Required task
From the opening line of the records through the line bearing "COL = SC.collection", set down every line exactly.

-- start Source records --

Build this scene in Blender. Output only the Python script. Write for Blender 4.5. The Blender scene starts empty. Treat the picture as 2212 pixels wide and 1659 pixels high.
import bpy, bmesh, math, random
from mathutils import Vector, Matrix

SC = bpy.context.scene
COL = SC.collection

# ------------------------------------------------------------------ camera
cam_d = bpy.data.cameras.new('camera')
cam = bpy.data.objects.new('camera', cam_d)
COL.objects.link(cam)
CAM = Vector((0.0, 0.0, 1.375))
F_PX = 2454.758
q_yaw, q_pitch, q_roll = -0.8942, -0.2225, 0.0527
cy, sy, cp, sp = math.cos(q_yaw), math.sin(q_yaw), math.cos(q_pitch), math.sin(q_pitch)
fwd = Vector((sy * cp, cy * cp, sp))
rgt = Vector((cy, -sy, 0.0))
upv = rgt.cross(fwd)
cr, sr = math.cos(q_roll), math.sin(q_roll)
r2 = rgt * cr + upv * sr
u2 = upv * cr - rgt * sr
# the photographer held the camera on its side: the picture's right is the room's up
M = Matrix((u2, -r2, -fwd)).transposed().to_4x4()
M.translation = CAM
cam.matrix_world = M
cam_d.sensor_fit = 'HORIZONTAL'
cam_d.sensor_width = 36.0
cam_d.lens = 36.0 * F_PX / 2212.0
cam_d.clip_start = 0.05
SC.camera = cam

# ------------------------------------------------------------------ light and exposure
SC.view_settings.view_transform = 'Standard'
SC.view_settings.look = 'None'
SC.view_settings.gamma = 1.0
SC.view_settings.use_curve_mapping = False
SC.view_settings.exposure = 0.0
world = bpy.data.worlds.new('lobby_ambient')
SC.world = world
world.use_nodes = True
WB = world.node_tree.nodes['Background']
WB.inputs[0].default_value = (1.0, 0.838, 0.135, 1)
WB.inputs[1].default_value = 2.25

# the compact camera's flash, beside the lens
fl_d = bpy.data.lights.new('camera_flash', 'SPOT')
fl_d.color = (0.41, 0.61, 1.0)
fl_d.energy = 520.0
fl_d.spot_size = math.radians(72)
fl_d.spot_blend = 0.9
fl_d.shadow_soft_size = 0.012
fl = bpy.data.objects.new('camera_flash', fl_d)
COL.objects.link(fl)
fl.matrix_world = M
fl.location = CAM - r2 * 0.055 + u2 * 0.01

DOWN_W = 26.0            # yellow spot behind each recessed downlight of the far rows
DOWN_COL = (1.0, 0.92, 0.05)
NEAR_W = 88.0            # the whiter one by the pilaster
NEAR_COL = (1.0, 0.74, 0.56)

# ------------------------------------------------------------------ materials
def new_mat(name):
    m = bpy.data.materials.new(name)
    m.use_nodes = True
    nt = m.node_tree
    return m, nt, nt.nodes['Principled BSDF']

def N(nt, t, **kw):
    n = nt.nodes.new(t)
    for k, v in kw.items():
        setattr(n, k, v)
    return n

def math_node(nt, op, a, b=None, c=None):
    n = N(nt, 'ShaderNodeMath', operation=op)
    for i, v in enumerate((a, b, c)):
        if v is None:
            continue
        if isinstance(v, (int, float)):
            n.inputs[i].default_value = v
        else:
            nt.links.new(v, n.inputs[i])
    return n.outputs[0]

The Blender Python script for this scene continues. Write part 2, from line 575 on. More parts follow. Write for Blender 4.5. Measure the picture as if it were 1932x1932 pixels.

-- end Source records --

Complete output
Build this scene in Blender. Output only the Python script. Write for Blender 4.5. The Blender scene starts empty. Treat the picture as 2212 pixels wide and 1659 pixels high.
import bpy, bmesh, math, random
from mathutils import Vector, Matrix

SC = bpy.context.scene
COL = SC.collection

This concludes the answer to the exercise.